This analysis is opinion only and should not be interpreted as financial advice.

BROC2022 LIMITED - Analysis Report

Company Number: 14283071

Analysis Date: 2025-07-29 19:38 UTC

  1. Credit Opinion:
    CONDITIONAL APPROVAL. BROC2022 LIMITED is a very young private limited company operating in management consultancy. While it remains active and compliant with filing deadlines, the latest financials show a material deterioration in working capital and net assets within its second full year of trading. The company’s net current liabilities position and near-zero net assets as of August 2024 indicate tight liquidity and limited buffer to absorb financial shocks. Approval for credit should be conditional on close monitoring and possibly limited to short-term or secured facilities until the company demonstrates improved financial stability and cash flow generation.

  2. Financial Strength:
    The balance sheet reveals a significant decline in shareholder funds from £28,473 at August 2023 to only £132 at August 2024. Fixed assets are negligible (£825) and do not provide much collateral value. Current assets increased from £55,294 to £85,179, but current liabilities rose disproportionately from £44,445 to £85,872, resulting in negative net working capital of £693. This suggests that the company has increased short-term obligations faster than its liquid resources, weakening its solvency. The micro-entity status limits the detail available, but the erosion of equity indicates operating losses or distributions exceeding profits.

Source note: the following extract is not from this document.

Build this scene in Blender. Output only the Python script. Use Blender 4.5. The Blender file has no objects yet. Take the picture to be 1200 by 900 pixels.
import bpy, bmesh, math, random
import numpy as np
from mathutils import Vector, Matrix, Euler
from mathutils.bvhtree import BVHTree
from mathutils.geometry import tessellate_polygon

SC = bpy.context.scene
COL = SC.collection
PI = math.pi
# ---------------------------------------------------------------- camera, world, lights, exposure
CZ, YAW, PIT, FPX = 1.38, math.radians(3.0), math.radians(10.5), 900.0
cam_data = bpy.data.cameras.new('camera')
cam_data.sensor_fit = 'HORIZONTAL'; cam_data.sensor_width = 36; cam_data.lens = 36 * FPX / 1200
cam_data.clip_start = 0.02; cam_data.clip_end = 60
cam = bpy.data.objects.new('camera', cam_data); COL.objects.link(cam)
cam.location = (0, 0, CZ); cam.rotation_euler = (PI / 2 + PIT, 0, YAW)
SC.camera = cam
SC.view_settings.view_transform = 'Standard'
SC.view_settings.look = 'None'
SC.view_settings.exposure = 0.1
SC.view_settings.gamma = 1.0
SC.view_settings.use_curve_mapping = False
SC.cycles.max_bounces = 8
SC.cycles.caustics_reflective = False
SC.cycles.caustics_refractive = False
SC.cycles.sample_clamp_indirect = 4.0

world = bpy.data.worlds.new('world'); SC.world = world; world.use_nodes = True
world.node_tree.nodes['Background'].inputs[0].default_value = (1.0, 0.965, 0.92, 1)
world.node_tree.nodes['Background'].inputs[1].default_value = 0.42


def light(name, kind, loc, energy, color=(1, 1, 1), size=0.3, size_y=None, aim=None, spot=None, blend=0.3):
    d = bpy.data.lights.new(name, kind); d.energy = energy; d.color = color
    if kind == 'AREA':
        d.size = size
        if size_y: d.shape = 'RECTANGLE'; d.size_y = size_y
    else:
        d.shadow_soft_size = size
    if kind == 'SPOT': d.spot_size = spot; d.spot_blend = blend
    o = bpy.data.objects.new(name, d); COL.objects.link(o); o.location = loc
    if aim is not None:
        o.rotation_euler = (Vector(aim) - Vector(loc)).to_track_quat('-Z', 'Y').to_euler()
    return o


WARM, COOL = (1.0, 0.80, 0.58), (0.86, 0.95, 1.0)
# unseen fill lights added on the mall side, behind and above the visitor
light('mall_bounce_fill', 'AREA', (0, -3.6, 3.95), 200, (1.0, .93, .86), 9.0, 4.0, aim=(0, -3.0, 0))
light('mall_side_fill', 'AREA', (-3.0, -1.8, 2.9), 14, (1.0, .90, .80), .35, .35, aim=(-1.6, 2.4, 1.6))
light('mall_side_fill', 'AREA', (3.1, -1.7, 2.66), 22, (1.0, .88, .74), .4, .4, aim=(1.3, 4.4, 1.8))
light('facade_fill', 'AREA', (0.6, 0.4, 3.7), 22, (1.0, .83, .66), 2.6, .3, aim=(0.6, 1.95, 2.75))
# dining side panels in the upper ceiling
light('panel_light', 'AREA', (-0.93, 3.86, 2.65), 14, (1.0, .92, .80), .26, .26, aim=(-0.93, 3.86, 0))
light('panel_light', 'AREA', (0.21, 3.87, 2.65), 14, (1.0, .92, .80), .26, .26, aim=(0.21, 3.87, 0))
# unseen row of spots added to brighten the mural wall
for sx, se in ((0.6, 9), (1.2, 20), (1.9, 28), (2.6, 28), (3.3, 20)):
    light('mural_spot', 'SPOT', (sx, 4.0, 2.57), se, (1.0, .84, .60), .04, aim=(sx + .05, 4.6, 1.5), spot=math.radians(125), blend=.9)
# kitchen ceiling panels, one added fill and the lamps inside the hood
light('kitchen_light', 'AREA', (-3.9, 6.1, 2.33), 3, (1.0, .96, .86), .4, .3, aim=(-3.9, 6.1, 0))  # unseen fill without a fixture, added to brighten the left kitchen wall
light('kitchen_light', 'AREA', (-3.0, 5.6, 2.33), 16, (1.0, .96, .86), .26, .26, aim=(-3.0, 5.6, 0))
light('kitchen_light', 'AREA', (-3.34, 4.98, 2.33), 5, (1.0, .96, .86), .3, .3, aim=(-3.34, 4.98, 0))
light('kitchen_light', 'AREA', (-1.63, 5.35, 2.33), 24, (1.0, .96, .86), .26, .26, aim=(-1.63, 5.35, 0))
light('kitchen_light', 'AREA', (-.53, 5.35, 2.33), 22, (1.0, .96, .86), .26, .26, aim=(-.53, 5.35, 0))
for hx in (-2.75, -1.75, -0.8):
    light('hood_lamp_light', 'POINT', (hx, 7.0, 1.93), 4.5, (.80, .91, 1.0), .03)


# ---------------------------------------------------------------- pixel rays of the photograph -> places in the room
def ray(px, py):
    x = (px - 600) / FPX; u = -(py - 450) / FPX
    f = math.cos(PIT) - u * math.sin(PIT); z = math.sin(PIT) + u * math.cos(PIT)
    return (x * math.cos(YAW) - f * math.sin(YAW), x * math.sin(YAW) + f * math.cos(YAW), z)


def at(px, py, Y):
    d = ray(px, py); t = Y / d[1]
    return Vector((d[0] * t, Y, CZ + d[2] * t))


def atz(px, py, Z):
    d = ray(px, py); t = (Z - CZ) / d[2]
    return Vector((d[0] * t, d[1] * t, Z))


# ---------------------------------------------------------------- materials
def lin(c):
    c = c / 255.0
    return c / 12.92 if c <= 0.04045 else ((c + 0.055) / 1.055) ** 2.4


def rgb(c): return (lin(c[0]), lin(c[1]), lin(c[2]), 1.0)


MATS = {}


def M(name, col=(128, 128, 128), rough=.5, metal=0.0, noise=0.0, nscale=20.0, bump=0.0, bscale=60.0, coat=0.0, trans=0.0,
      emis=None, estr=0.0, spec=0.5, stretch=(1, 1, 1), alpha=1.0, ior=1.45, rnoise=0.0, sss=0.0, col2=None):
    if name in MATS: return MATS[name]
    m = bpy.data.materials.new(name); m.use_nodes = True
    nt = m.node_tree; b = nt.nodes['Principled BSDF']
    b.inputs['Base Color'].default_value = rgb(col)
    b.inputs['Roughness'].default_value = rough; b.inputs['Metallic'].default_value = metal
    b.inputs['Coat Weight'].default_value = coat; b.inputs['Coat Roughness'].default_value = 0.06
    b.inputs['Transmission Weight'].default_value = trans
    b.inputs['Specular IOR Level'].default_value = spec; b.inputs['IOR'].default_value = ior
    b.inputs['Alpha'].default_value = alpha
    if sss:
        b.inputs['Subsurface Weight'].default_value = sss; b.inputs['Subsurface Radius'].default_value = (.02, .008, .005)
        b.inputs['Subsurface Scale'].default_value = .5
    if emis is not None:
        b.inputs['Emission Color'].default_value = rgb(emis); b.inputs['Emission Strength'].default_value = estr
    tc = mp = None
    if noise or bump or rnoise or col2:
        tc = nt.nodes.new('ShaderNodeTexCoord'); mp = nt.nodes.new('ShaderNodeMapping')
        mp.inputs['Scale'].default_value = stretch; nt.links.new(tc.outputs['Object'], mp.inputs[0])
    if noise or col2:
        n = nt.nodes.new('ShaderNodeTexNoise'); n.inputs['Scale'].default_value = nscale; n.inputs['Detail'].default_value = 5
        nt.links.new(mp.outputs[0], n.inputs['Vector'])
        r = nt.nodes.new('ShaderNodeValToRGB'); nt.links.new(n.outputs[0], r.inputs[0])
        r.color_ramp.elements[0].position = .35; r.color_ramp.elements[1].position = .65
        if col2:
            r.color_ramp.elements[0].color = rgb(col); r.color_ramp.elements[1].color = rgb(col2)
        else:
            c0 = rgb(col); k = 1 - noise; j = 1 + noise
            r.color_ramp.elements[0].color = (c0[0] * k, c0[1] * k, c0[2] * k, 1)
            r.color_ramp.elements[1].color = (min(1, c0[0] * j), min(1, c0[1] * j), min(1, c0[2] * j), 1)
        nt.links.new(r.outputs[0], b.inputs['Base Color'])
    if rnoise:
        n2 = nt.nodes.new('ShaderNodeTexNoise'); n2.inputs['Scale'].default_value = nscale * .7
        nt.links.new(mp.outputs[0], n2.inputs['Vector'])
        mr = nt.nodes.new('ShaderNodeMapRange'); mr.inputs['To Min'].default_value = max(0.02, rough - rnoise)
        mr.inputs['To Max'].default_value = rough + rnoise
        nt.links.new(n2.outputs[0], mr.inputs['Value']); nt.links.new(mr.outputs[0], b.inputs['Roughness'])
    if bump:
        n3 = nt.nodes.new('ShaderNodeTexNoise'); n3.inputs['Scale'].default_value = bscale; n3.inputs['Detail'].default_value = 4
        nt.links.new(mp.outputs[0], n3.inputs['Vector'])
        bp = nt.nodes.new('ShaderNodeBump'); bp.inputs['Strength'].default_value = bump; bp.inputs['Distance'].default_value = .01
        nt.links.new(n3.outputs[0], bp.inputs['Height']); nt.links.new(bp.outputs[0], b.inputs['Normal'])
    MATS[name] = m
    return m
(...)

  3. Cash Flow Assessment:
    The negative net current assets imply the company may be relying on short-term credit or delayed payments to meet its obligations. Without a profit and loss statement included, it is unclear if operating cash flows are positive or if working capital management issues exist. The small employee base (2 persons) suggests a lean operation, but the imbalance between current assets and liabilities is a concern. Cash flow risk is elevated, and the company’s ability to service debt depends on improving receivables collection, controlling payables, or securing additional financing.

  4. Monitoring Points:

  • Monitor subsequent filings for signs of equity restoration or profitability.
  • Track changes in working capital and liquidity ratios.
  • Watch for any increases in director loans or related-party transactions that might mask cash flow issues.
  • Confirm the company maintains compliance with statutory filings and no adverse credit events occur.
  • Assess the business impact of the owners’ management strategy and any external market conditions affecting consultancy demand.